_Task brief:_ Begin with the first line of the material and copy each line word for word through the line that contains "COL = sc.collection"; the pictures are left out.

_Dataset entries:_
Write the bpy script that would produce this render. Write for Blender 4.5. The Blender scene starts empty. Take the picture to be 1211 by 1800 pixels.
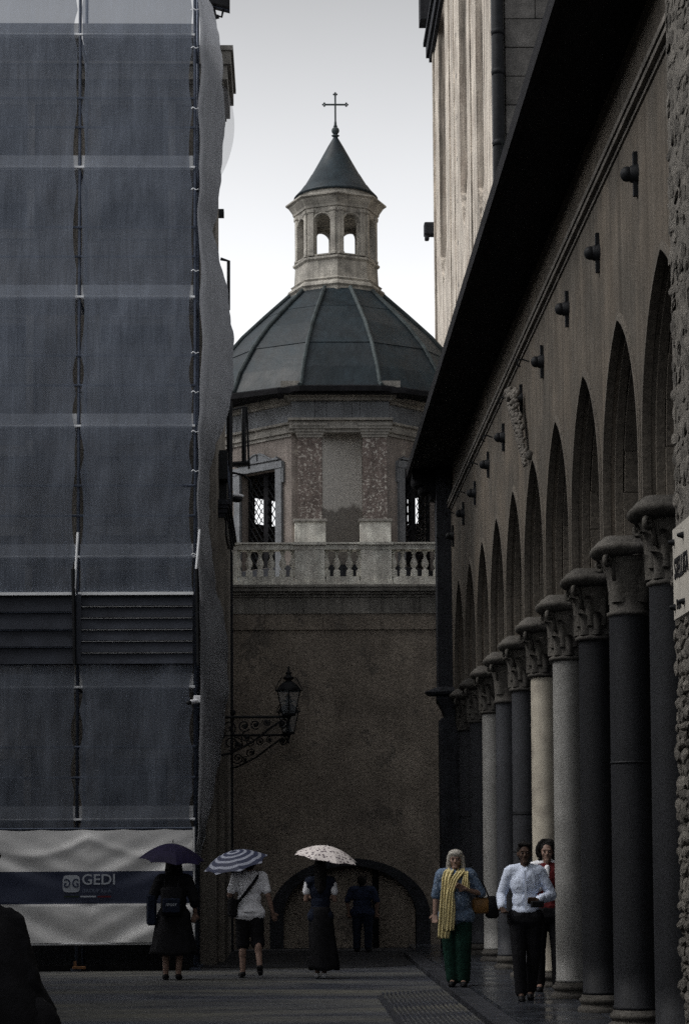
import bpy, math, random
from mathutils import Vector, Matrix, Euler, noise
PI = math.pi
R = math.radians
rnd = random.Random(7)
sc = bpy.context.scene
COL = sc.collection

# ------------------------------------------------------------------ camera
F, CX0, CY0 = 3840.0, 605.5, 900.0
CAM = Vector((0, 0, 1.66))
YAW, PITCH, ROLL = R(1.5), R(5.0), 0.0065
Rm = (Matrix.Rotation(-YAW, 3, 'Z') @ Matrix.Rotation(R(90) + PITCH, 3, 'X') @ Matrix.Rotation(-ROLL, 3, 'Z'))
_d = Rm.transposed() @ Vector((0, 1, 0))
PX, PY = 505 - F * _d.x / (-_d.z), 1512 + F * _d.y / (-_d.z)
cd = bpy.data.cameras.new('camera')
cd.lens, cd.sensor_width, cd.sensor_fit = 76.8, 36, 'AUTO'
cd.shift_x, cd.shift_y = (CX0 - PX) / 1800, (PY - CY0) / 1800
cd.clip_start, cd.clip_end = 0.1, 2000
cam = bpy.data.objects.new('camera', cd); COL.objects.link(cam)
cam.matrix_world = Matrix.Translation(CAM) @ Rm.to_4x4()
sc.camera = cam

def at(u, v, Y):
    "world (x, z) of the place seen at photo pixel u, v on the plane y = Y"
    d = Rm @ Vector(((u - PX) / F, -(v - PY) / F, -1))
    t = Y / d.y
    return CAM.x + d.x * t, CAM.z + d.z * t
def ax(u, v, Y): return at(u, v, Y)[0]
def az(u, v, Y): return at(u, v, Y)[1]
def yx(u, v, X):
    "depth and height of the place seen at pixel u, v on the plane x = X"
    d = Rm @ Vector(((u - PX) / F, -(v - PY) / F, -1))
    t = X / d.x
    return d.y * t, CAM.z + d.z * t

# ------------------------------------------------------------------ light
SUN_EL, SUN_AZ = R(50), R(-98)          # azimuth from +Y, negative = to the left
SKY_STRENGTH, EXPOSURE = 0.12, 0.78
w = bpy.data.worlds.new("World"); sc.world = w; w.use_nodes = True
nt = w.node_tree; nt.nodes.clear()
out = nt.nodes.new('ShaderNodeOutputWorld'); bg = nt.nodes.new('ShaderNodeBackground')
sky = nt.nodes.new('ShaderNodeTexSky'); sky.sky_type = 'NISHITA'; sky.sun_disc = False
sky.sun_elevation = SUN_EL; sky.sun_rotation = SUN_AZ; sky.dust_density = 4.0; sky.air_density = 1.0; sky.ozone_density = 1.0
hs = nt.nodes.new('ShaderNodeHueSaturation'); hs.inputs['Saturation'].default_value = 0.08
tcw = nt.nodes.new('ShaderNodeTexCoord'); nzw = nt.nodes.new('ShaderNodeTexNoise'); nzw.inputs['Scale'].default_value = 2.2; nzw.inputs['Detail'].default_value = 5
mrw = nt.nodes.new('ShaderNodeMapRange'); mrw.inputs[1].default_value = .3; mrw.inputs[2].default_value = .7; mrw.inputs[3].default_value = 0.93; mrw.inputs[4].default_value = 1.07
mlw = nt.nodes.new('ShaderNodeVectorMath'); mlw.operation = 'SCALE'
nt.links.new(tcw.outputs['Generated'], nzw.inputs['Vector']); nt.links.new(nzw.outputs['Fac'], mrw.inputs[0])
nt.links.new(sky.outputs['Color'], hs.inputs['Color']); nt.links.new(hs.outputs['Color'], mlw.inputs[0]); nt.links.new(mrw.outputs[0], mlw.inputs['Scale'])
spw = nt.nodes.new('ShaderNodeSeparateXYZ'); nt.links.new(tcw.outputs['Generated'], spw.inputs[0])      # overcast brightening towards the horizon
grw = nt.nodes.new('ShaderNodeMapRange'); grw.inputs[1].default_value = .22; grw.inputs[2].default_value = .40; grw.inputs[3].default_value = 1.70; grw.inputs[4].default_value = .70
nt.links.new(spw.outputs['Z'], grw.inputs[0]); ml2 = nt.nodes.new('ShaderNodeVectorMath'); ml2.operation = 'SCALE'
nt.links.new(mlw.outputs['Vector'], ml2.inputs[0]); nt.links.new(grw.outputs[0], ml2.inputs['Scale']); nt.links.new(ml2.outputs['Vector'], bg.inputs['Color']); bg.inputs['Strength'].default_value = SKY_STRENGTH
nt.links.new(bg.outputs[0], out.inputs['Surface'])
sl = bpy.data.lights.new('sun', 'SUN'); sl.energy = 0.5; sl.angle = R(25); sl.color = (1, 0.95, 0.88)
so = bpy.data.objects.new('sun', sl); COL.objects.link(so)
sdir = Vector((math.sin(SUN_AZ) * math.cos(SUN_EL), math.cos(SUN_AZ) * math.cos(SUN_EL), math.sin(SUN_EL)))
so.rotation_euler = sdir.to_track_quat('Z', 'Y').to_euler()
sc.cycles.use_denoising = False      # keep the fine grain of a high-ISO photograph
vs = sc.view_settings
vs.view_transform = 'Standard'; vs.look = 'None'; vs.gamma = 1; vs.use_curve_mapping = False; vs.exposure = EXPOSURE

# ------------------------------------------------------------------ materials
def mat(name, col, rough=.85, var=.25, scale=3, bump=.25, bscale=25, streak=0, stain=None, stain_amt=.5, stain_scale=.7,
        metal=0, rnd_=0, stretch=(1, 1, 1), spec=.4, grain=0, rvar=0, patch=None):
    m = bpy.data.materials.new(name); m.use_nodes = True
    n, l = m.node_tree.nodes, m.node_tree.links
    b = n['Principled BSDF']; b.inputs['Roughness'].default_value = rough; b.inputs['Metallic'].default_value = metal
    b.inputs['Specular IOR Level'].default_value = spec if max(col) > .1 or rough < .4 else (.22 if name == 'dark_lead_sheet' else min(spec, .12))
    tc = n.new('ShaderNodeTexCoord'); mp = n.new('ShaderNodeMapping'); mp.inputs['Scale'].default_value = stretch
    l.new(tc.outputs['Object'], mp.inputs['Vector'])
    def nz(sc_, det=6, vec=None, rgh=.6):
        t = n.new('ShaderNodeTexNoise'); t.inputs['Scale'].default_value = sc_; t.inputs['Detail'].default_value = det; t.inputs['Roughness'].default_value = rgh
        l.new(vec or mp.outputs['Vector'], t.inputs['Vector']); return t.outputs['Fac']
    def ramp(fac, a, b_, lo=0., hi=1.):
        r = n.new('ShaderNodeMapRange'); r.inputs[1].default_value = lo; r.inputs[2].default_value = hi
        r.inputs[3].default_value = a; r.inputs[4].default_value = b_; l.new(fac, r.inputs[0]); return r.outputs[0]
    def mix(fac, a, b_, mode='MIX'):
        x = n.new('ShaderNodeMix'); x.data_type = 'RGBA'; x.blend_type = mode
        for s, val in ((x.inputs[0], fac), (x.inputs[6], a), (x.inputs[7], b_)):
            if isinstance(val, (float, int)): s.default_value = val
            elif isinstance(val, tuple): s.default_value = (*val[:3], 1)
            else: l.new(val, s)
        return x.outputs[2]
    def scale_(c, f):
        x = n.new('ShaderNodeVectorMath'); x.operation = 'SCALE'; l.new(c, x.inputs[0]); l.new(f, x.inputs['Scale']); return x.outputs[0]
    lo = tuple(c * (1 - var) for c in col); hi = tuple(min(.95, c * (1 + var)) for c in col)
    c = mix(ramp(nz(scale), 0, 1, .3, .7), lo, hi)
    if patch:                                     # (colour, scale, threshold)
        c = mix(ramp(nz(patch[1], 8, rgh=.7), 0, 1, patch[2], patch[2] + .04), c, patch[0])
    if stain:
        c = mix(ramp(nz(stain_scale, 5), 0, stain_amt, .42, .68), c, stain)
    if streak:
        mp2 = n.new('ShaderNodeMapping'); mp2.inputs['Scale'].default_value = (3.2, 3.2, .16); l.new(tc.outputs['Object'], mp2.inputs['Vector'])
        c = scale_(c, ramp(nz(2.2, 7, mp2.outputs['Vector'], .65), 1 - streak, 1 + streak * .35, .35, .65))
    if grain:
        c = scale_(c, ramp(nz(grain, 3), .62, 1.38, .3, .7))
    if rnd_:
        oi = n.new('ShaderNodeObjectInfo'); c = scale_(c, ramp(oi.outputs['Random'], 1 - rnd_, 1 + rnd_))
    l.new(c, b.inputs['Base Color'])
    if rvar:
        l.new(ramp(nz(scale * .5, 5), max(.05, rough - rvar), min(1, rough + rvar), .35, .65), b.inputs['Roughness'])
    if bump:
        bp = n.new('ShaderNodeBump'); bp.inputs['Strength'].default_value = bump; bp.inputs['Distance'].default_value = .02
        l.new(nz(bscale, 6), bp.inputs['Height']); l.new(bp.outputs['Normal'], b.inputs['Normal'])
    m['nodes'] = 1
    return m

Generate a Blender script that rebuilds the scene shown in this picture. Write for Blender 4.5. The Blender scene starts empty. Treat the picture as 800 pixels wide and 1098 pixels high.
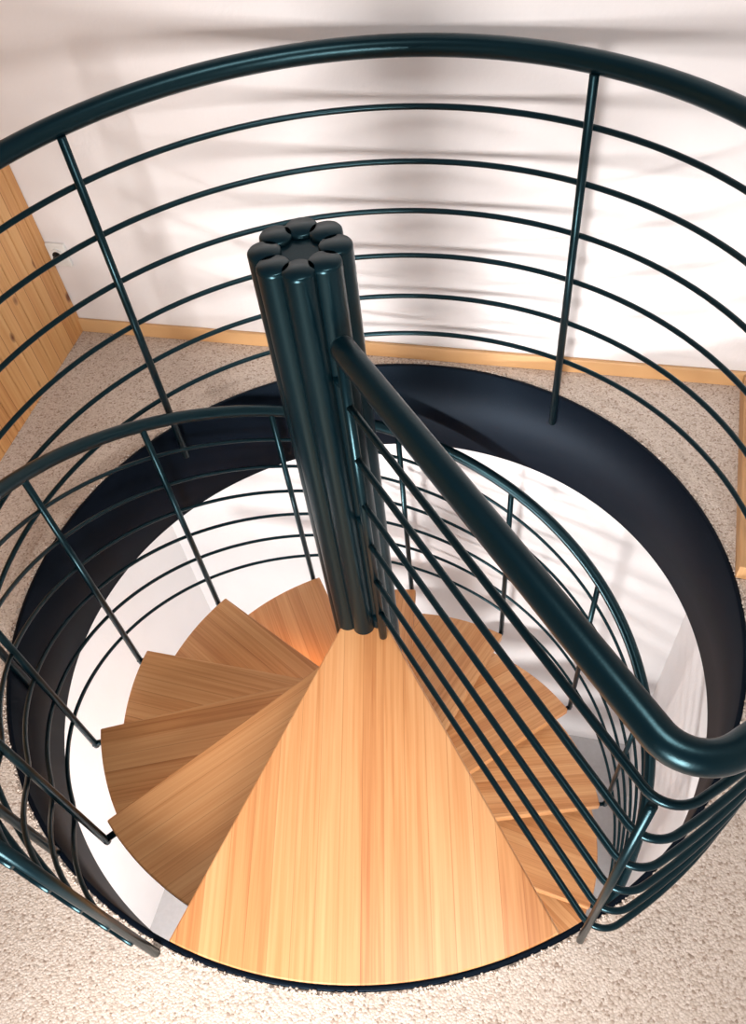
import bpy, bmesh, math, random
from mathutils import Vector, Matrix
random.seed(3)
sc=bpy.context.scene
D=math.radians
# ------------------------------------------------------------------ dims
H=.9346; SP=0.1336; FD=0.3527; GR=1.016; CX,CY=0.002,0.006; GX,GY=.0134,-.0248
RHO=0.1858; RT=0.884; B0=-144.1; DB=26.66
WA=0.3896; WB=1.045; WL=-1.35; WR=1.08; WF=-3.2
ZL=-14*RHO; ZT=2.3
EX=Vector((math.cos(WA),-math.sin(WA),0)); EY=Vector((math.sin(WA),math.cos(WA),0))
def rm(x,y,z=0): return EX*x+EY*y+Vector((0,0,z))
def pol(az,r,z=0,c=(0,0)): return Vector((c[0]+r*math.sin(D(az)),c[1]+r*math.cos(D(az)),z))
# ------------------------------------------------------------------ materials
def newmat(name):
    m=bpy.data.materials.new(name); m.use_nodes=True
    nt=m.node_tree; b=nt.nodes['Principled BSDF']; return m,nt,b
def N(nt,t,**k):
    n=nt.nodes.new(t)
    for a,v in k.items():
        if a in n.inputs: n.inputs[a].default_value=v
        else: setattr(n,a,v)
    return n
def srgb(r,g,b):
    f=lambda c:(c/255/12.92) if c/255<=.04045 else ((c/255+.055)/1.055)**2.4
    return (f(r),f(g),f(b),1)
def ramp(nt,stops):
    n=nt.nodes.new('ShaderNodeValToRGB'); e=n.color_ramp.elements
    while len(e)<len(stops): e.new(.5)
    for i,(p,c) in enumerate(stops): e[i].position=p; e[i].color=c
    return n
def steel():
    m,nt,b=newmat('powder_coated_steel')
    tc=N(nt,'ShaderNodeTexCoord'); no=N(nt,'ShaderNodeTexNoise',Scale=220.,Detail=2.)
    nt.links.new(tc.outputs['Object'],no.inputs['Vector'])
    bp=N(nt,'ShaderNodeBump',Strength=.05,Distance=.002)
    nt.links.new(no.outputs['Fac'],bp.inputs['Height']); nt.links.new(bp.outputs[0],b.inputs['Normal'])
    b.inputs['Base Color'].default_value=srgb(3,17,23)
    b.inputs['Roughness'].default_value=.28
    b.inputs['Specular IOR Level'].default_value=.45
    b.inputs['Specular Tint'].default_value=(.4,.82,.95,1)
    return m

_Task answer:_
Write the bpy script that would produce this render. Write for Blender 4.5. The Blender scene starts empty. Take the picture to be 1211 by 1800 pixels.
import bpy, math, random
from mathutils import Vector, Matrix, Euler, noise
PI = math.pi
R = math.radians
rnd = random.Random(7)
sc = bpy.context.scene
COL = sc.collection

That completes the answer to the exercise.